Extract every line that contains the string "picture".

[begin Information provided]

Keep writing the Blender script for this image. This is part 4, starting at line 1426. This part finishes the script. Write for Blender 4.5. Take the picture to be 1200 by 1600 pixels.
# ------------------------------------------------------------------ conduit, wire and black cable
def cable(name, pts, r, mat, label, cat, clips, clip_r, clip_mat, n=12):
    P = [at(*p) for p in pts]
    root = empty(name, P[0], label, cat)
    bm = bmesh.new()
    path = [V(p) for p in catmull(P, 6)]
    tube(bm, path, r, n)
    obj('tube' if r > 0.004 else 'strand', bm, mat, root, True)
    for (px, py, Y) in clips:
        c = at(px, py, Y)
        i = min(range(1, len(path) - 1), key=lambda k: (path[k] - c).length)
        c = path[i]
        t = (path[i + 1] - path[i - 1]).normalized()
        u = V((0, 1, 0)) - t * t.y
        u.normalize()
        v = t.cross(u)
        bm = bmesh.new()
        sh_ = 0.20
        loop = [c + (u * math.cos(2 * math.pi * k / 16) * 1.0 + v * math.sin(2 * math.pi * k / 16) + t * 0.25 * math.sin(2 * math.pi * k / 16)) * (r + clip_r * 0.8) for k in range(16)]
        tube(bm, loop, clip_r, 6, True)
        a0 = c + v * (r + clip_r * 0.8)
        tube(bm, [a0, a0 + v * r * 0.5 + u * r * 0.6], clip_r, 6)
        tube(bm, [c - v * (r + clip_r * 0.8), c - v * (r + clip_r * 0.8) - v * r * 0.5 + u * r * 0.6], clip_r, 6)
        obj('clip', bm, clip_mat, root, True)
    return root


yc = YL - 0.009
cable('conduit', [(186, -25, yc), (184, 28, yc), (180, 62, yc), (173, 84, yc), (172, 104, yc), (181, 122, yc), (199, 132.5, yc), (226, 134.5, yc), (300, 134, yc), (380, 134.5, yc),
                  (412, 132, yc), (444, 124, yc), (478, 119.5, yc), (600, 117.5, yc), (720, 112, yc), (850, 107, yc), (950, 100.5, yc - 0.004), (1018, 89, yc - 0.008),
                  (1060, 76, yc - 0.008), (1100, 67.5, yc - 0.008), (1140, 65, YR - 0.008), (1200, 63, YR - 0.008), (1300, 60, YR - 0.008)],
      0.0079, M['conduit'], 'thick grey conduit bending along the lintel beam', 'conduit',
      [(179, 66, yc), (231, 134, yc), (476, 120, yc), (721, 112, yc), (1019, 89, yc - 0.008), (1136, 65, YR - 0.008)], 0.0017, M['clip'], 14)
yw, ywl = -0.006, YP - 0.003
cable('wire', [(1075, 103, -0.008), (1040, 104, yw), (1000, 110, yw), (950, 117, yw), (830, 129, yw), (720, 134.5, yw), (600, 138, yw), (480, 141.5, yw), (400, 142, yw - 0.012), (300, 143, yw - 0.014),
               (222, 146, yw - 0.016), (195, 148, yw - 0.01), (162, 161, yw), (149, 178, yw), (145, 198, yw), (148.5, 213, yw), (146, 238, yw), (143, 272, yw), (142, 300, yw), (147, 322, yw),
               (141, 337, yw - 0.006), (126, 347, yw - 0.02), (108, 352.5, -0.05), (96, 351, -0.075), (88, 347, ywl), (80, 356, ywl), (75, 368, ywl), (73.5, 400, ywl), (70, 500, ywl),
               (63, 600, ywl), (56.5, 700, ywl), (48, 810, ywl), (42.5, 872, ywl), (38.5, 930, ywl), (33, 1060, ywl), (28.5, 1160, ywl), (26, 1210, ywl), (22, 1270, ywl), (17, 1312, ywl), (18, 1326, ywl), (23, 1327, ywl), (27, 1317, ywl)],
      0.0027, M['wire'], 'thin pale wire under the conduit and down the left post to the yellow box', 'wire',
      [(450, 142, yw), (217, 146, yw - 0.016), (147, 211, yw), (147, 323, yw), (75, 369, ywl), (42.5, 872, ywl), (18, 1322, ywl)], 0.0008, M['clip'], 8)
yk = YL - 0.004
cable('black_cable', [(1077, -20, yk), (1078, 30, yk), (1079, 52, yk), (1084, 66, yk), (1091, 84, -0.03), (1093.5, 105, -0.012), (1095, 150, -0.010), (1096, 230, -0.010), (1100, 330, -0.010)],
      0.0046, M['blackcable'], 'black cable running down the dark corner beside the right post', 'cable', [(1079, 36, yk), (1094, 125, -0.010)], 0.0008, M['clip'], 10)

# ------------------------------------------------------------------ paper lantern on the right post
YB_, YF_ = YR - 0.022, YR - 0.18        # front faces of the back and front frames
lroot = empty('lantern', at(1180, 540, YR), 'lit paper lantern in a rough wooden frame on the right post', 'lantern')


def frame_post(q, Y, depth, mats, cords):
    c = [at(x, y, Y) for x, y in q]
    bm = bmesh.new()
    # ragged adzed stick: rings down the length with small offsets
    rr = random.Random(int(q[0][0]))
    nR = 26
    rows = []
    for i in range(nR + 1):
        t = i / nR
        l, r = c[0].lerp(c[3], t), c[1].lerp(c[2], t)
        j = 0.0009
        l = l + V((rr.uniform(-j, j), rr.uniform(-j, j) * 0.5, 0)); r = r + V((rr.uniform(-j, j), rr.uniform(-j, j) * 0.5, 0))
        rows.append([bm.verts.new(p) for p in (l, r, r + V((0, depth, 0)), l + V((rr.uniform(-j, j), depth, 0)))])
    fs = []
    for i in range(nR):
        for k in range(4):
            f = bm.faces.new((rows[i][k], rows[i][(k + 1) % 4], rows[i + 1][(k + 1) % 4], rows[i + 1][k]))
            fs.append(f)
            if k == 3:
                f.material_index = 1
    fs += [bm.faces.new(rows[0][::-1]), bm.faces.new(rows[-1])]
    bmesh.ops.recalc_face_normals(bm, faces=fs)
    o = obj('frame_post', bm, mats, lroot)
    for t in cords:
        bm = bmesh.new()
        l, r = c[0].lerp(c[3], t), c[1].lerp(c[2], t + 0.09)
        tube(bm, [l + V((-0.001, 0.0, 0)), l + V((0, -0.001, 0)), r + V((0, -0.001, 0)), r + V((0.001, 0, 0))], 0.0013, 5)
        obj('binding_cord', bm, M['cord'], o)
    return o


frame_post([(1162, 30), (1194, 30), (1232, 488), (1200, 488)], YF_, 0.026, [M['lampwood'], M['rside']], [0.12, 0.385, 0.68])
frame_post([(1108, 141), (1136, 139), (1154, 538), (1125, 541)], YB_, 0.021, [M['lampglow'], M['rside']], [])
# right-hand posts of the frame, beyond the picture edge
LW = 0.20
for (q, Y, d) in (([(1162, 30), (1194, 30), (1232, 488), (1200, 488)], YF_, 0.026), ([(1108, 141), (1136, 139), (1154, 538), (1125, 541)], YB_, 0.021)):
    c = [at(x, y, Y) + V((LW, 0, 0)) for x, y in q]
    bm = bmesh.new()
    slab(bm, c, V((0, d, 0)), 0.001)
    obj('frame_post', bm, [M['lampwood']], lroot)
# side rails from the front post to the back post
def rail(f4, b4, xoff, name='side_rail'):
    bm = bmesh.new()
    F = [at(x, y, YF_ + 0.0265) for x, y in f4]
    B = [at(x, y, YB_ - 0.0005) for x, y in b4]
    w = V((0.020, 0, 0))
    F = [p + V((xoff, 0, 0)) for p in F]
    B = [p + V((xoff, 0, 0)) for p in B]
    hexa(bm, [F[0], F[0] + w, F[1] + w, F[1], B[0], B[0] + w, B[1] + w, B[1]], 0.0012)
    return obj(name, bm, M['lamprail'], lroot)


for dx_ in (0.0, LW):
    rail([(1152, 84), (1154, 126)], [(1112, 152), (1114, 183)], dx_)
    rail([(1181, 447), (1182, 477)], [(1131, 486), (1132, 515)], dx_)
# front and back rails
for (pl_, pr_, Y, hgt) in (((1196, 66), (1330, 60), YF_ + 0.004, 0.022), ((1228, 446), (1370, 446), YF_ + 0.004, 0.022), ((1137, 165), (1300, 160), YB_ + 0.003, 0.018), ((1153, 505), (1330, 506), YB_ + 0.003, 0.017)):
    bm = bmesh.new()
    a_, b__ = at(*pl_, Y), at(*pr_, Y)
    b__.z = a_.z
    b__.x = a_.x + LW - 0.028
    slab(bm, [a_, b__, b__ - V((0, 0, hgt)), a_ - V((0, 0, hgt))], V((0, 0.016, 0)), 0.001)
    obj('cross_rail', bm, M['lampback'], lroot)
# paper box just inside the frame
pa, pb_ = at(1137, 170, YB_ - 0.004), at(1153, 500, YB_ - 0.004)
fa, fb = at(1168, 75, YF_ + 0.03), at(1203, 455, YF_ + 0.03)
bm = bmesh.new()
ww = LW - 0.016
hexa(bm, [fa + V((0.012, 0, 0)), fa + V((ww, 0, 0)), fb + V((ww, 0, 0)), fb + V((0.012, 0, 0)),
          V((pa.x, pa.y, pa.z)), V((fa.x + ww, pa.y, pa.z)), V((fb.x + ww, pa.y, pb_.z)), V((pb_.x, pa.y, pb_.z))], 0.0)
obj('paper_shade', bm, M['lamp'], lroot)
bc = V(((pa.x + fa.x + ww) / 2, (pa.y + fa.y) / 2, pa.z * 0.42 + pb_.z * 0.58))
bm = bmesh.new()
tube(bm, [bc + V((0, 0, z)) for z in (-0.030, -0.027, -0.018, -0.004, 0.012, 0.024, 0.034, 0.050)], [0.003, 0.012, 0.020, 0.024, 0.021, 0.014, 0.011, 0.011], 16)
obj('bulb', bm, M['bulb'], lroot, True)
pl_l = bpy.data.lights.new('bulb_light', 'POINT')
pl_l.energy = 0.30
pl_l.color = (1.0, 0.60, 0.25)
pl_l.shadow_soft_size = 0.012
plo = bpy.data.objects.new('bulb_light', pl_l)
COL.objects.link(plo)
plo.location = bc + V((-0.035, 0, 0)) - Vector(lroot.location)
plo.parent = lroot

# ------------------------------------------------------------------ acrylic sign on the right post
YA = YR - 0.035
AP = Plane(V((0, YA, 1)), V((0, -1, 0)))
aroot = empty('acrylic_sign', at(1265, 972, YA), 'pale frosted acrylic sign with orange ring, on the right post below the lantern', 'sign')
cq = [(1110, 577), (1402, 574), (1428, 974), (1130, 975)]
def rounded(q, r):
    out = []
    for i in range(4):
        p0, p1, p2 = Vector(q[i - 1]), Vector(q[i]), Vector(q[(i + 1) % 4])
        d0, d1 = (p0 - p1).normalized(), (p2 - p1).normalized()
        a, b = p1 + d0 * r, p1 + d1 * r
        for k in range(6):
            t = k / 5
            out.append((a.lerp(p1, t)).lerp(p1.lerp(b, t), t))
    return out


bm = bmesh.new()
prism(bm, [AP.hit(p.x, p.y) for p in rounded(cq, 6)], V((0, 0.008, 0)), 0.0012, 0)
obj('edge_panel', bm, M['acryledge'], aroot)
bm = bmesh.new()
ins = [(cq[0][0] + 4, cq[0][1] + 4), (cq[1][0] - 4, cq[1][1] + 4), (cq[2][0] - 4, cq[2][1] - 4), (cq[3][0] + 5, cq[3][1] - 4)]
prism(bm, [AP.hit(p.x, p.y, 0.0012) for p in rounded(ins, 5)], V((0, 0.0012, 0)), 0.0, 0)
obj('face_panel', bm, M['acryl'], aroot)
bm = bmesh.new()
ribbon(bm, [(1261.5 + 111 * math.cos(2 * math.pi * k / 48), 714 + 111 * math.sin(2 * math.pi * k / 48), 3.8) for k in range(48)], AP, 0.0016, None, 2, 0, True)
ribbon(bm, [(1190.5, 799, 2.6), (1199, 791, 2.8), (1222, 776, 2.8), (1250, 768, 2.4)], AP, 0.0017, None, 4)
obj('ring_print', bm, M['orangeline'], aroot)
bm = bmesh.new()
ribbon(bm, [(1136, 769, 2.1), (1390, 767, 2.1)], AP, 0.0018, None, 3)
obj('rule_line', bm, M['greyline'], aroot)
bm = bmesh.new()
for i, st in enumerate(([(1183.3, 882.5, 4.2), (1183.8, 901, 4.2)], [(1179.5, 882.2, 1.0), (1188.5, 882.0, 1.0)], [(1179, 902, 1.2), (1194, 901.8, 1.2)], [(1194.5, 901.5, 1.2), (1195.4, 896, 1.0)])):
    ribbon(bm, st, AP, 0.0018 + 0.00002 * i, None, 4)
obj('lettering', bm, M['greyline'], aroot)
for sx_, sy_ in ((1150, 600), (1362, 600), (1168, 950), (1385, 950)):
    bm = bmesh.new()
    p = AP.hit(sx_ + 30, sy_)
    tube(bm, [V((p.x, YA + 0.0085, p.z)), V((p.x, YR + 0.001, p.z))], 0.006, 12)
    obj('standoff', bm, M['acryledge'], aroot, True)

[end Information provided]

* _Exercise solution_:
Keep writing the Blender script for this image. This is part 4, starting at line 1426. This part finishes the script. Write for Blender 4.5. Take the picture to be 1200 by 1600 pixels.
# right-hand posts of the frame, beyond the picture edge